---- Data for this task
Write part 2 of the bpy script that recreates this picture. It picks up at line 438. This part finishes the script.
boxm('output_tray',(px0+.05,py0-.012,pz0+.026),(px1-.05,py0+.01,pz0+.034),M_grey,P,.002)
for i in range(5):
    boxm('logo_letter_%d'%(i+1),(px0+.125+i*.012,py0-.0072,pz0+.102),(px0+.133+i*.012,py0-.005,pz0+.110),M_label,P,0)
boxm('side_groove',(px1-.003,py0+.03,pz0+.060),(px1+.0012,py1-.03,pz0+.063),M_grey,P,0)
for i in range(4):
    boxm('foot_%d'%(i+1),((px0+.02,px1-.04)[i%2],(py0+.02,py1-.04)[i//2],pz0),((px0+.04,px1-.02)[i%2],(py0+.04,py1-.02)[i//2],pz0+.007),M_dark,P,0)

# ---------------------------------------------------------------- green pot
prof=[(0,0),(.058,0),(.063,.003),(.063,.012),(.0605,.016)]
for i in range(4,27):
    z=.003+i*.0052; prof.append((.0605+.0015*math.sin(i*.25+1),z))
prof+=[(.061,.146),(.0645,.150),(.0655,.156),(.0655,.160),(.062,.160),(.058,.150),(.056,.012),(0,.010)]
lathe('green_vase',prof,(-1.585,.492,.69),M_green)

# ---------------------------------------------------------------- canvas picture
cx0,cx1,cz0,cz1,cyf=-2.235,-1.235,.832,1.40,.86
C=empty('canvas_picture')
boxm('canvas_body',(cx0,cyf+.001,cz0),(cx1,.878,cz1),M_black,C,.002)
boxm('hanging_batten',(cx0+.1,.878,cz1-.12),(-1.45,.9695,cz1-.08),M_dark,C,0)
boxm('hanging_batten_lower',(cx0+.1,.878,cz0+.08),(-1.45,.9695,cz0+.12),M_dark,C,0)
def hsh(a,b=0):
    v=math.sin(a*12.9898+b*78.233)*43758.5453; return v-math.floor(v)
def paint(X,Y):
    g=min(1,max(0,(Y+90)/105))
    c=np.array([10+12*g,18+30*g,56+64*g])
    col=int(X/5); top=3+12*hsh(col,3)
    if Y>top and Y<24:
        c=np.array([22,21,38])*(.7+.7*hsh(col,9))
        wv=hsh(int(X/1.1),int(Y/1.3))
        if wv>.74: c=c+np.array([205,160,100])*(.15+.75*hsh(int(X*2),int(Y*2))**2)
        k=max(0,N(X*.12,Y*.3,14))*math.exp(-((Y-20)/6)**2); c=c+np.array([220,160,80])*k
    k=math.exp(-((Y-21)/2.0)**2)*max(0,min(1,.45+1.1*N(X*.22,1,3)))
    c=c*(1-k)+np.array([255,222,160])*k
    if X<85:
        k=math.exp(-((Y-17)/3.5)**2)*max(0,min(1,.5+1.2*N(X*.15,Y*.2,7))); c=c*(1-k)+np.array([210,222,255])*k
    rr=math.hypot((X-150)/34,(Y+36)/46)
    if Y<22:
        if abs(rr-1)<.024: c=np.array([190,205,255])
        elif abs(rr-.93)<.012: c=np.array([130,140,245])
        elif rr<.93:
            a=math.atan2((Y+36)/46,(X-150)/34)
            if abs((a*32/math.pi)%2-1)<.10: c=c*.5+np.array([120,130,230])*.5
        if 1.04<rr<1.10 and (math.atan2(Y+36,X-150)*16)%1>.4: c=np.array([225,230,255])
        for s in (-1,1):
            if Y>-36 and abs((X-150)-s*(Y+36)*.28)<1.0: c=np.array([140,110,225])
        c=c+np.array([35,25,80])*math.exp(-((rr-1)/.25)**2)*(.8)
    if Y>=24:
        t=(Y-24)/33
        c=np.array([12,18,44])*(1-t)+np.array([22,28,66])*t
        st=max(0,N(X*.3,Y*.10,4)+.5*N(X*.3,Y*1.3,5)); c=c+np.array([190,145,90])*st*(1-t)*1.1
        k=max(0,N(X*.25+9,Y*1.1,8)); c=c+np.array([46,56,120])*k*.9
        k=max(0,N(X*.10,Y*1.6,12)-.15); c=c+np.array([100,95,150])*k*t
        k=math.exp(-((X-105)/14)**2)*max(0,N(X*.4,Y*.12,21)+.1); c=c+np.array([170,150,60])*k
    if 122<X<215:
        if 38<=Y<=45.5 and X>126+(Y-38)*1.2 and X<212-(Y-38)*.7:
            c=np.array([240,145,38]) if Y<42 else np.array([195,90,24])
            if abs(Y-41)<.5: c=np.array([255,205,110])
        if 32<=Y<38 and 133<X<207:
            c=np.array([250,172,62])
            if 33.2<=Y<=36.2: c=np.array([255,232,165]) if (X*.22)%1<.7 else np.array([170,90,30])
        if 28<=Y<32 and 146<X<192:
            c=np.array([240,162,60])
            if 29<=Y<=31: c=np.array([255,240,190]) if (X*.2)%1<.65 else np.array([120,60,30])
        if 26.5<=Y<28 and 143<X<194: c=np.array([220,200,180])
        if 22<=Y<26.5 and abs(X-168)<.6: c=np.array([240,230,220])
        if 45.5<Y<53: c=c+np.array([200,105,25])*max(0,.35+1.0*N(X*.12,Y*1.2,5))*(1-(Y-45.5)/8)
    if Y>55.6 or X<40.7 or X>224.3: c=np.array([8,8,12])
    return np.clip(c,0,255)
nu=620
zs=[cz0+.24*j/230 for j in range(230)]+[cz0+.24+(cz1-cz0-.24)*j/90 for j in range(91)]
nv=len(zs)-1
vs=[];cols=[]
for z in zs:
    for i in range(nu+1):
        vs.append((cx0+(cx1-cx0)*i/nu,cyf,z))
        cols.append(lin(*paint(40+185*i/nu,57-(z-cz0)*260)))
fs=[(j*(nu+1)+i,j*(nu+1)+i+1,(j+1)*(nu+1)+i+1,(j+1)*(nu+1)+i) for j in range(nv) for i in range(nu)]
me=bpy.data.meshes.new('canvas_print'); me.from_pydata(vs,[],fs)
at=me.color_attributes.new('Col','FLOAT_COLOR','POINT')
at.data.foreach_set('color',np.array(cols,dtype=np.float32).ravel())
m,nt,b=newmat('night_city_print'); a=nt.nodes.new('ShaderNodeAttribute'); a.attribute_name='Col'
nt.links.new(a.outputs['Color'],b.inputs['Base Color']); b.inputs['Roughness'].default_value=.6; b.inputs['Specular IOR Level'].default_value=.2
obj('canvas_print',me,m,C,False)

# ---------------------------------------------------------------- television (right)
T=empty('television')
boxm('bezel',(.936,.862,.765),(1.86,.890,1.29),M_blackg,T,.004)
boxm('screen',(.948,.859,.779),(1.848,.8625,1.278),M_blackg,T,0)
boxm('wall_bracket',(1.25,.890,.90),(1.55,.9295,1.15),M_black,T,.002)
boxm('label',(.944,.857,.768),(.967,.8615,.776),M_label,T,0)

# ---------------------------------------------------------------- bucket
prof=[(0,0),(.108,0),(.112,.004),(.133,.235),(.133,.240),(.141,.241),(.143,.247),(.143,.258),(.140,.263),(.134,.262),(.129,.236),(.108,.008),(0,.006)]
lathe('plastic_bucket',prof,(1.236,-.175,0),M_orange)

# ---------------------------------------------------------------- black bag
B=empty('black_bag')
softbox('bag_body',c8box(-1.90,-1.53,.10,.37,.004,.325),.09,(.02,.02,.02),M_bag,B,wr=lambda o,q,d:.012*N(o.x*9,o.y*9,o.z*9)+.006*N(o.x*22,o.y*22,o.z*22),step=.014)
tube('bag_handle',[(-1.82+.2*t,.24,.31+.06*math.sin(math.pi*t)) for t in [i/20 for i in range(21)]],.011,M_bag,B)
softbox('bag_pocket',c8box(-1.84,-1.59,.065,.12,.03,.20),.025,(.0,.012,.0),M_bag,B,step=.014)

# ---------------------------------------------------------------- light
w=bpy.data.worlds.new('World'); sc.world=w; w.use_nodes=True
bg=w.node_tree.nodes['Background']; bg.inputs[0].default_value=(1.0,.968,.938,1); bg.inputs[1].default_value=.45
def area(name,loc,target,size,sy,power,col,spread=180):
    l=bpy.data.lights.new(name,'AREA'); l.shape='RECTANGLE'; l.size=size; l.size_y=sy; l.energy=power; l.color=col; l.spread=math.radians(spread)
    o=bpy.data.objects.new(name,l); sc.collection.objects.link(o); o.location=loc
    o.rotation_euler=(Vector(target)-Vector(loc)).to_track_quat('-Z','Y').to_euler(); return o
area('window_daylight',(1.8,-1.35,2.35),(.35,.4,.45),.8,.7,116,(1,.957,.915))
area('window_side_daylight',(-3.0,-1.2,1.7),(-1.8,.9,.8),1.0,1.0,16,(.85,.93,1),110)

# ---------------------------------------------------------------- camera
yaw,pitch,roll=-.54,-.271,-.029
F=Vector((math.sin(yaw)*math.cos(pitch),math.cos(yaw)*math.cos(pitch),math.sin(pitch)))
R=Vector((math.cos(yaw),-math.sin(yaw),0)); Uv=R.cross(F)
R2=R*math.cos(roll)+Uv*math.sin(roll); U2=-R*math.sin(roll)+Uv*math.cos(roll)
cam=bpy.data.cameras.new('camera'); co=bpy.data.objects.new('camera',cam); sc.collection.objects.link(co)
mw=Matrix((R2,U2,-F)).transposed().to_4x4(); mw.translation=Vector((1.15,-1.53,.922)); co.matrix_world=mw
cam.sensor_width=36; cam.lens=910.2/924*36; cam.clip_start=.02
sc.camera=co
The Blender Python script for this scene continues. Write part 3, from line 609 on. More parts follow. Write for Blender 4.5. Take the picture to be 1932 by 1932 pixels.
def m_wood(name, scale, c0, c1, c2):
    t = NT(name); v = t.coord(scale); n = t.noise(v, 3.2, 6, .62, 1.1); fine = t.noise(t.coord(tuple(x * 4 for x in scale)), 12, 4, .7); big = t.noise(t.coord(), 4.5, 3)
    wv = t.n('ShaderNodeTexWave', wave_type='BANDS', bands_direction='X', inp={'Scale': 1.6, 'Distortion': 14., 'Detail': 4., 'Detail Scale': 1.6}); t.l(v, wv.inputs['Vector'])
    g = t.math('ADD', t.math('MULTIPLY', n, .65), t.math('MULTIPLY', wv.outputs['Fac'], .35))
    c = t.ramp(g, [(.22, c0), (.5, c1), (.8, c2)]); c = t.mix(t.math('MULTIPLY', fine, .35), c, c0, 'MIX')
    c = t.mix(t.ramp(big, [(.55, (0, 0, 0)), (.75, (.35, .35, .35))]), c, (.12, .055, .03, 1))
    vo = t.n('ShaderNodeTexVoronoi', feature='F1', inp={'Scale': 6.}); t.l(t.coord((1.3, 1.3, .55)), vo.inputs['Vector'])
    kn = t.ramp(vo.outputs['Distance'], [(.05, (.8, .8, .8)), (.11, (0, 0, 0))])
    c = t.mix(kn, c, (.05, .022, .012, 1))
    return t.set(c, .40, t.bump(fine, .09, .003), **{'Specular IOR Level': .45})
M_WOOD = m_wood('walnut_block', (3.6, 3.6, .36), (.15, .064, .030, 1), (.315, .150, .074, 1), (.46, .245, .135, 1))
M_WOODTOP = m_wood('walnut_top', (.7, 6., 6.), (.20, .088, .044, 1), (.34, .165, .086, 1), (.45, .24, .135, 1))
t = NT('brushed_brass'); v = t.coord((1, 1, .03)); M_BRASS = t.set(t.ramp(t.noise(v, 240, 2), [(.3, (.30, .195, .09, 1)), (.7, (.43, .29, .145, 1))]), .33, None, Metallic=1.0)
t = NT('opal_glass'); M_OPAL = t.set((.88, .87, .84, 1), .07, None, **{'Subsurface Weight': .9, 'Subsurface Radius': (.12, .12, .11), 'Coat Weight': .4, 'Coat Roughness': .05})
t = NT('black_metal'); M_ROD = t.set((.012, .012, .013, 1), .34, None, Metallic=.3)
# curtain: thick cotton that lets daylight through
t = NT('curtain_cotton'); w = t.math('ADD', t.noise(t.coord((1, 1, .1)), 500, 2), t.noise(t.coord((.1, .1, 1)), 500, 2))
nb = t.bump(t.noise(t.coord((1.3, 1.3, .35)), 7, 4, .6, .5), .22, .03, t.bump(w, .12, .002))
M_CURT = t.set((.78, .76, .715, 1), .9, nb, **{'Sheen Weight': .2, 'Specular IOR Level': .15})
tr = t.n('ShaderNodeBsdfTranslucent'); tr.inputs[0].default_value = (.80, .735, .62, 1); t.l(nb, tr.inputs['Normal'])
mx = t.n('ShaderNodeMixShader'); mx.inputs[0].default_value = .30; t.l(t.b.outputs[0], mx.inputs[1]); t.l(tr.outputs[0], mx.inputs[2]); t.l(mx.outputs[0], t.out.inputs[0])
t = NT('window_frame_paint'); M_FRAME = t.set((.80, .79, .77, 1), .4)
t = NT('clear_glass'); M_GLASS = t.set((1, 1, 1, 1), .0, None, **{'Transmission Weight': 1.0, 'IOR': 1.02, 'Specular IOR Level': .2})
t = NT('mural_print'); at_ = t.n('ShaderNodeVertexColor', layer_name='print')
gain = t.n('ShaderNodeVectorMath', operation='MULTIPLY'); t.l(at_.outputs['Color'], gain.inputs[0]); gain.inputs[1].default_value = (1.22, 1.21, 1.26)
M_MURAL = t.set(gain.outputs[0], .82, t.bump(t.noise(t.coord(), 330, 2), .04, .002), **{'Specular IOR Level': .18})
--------
▶ **Brief**
Please copy only these lines, exactly: the first line of the records through the line containing "lathe('green_vase',prof,(-1.585,.492,.69),M_green)", ends included.

▶ **Response**
Write part 2 of the bpy script that recreates this picture. It picks up at line 438. This part finishes the script.
boxm('output_tray',(px0+.05,py0-.012,pz0+.026),(px1-.05,py0+.01,pz0+.034),M_grey,P,.002)
for i in range(5):
    boxm('logo_letter_%d'%(i+1),(px0+.125+i*.012,py0-.0072,pz0+.102),(px0+.133+i*.012,py0-.005,pz0+.110),M_label,P,0)
boxm('side_groove',(px1-.003,py0+.03,pz0+.060),(px1+.0012,py1-.03,pz0+.063),M_grey,P,0)
for i in range(4):
    boxm('foot_%d'%(i+1),((px0+.02,px1-.04)[i%2],(py0+.02,py1-.04)[i//2],pz0),((px0+.04,px1-.02)[i%2],(py0+.04,py1-.02)[i//2],pz0+.007),M_dark,P,0)

# ---------------------------------------------------------------- green pot
prof=[(0,0),(.058,0),(.063,.003),(.063,.012),(.0605,.016)]
for i in range(4,27):
    z=.003+i*.0052; prof.append((.0605+.0015*math.sin(i*.25+1),z))
prof+=[(.061,.146),(.0645,.150),(.0655,.156),(.0655,.160),(.062,.160),(.058,.150),(.056,.012),(0,.010)]
lathe('green_vase',prof,(-1.585,.492,.69),M_green)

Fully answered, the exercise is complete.